Chinese Shipbuilders Beat South Korean Dockyards in September

China Yard

Clarksons Research announced on Oct. 13 that global new shipbuilding orders added up to 3.28 million CGT (116 ships) last month and 60 percent, 28 percent and 8 percent of the new orders went to Chinese, South Korean and Japanese shipbuilders.

The South Korean shipbuilders’ market share was 42 percent in the first eight months of this year. According to experts, last month’s drop is because they chose their orders with the number of their contracts already large. Last month, the average contract prices of the Chinese and South Korean shipbuilders were US$60 million and US$170 million, respectively.

The newbuilding price index was 149 points last month, the highest since July 2009. The price of LNG ships exceeded US$200 million for the first time since June 2016. This year, a total of 46 LNG ships with a capacity of at least 140,000 cubic meters each were ordered and all but one went to South Korean shipbuilders.

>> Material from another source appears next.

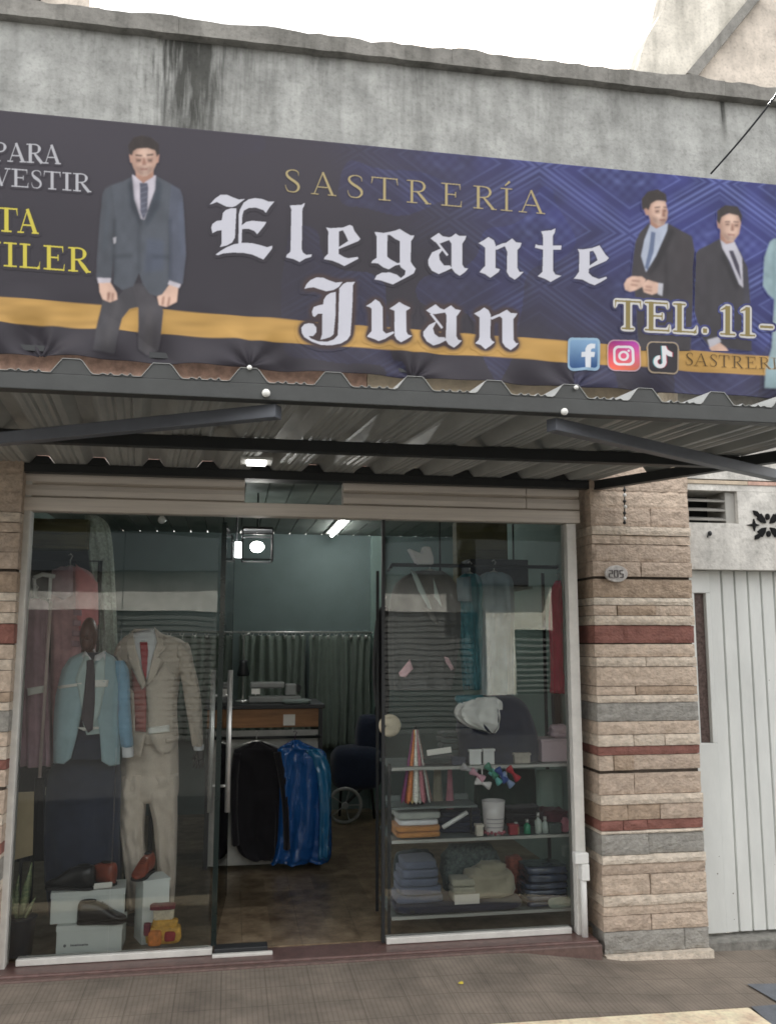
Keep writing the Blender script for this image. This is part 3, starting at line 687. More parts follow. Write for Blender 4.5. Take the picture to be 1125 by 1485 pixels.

The rise in price index is because of both demand and supply factors. The demand factors include an increase in the necessity of new and green ships caused by the International Maritime Organization’s tighter environmental regulations. The supply factors include a shortage of docks caused by the long restructuring in the industry.
According to the research firm, new orders totaled 37.54 million CGT for the first three quarters of this year, up 184 percent from a year ago. “The ratio of new green ship orders increased from 21.3 percent to 32 percent in one year,” the firm explained, adding, “The ratio is estimated to reach 59 percent in 2030 and 100 percent in 2050.”

It said that the average annual order placement for 2023 to 2031 is estimated at 42 million CGT, almost twice the amount recorded in 2020, and the current boom in the market is unlikely to subside for a while.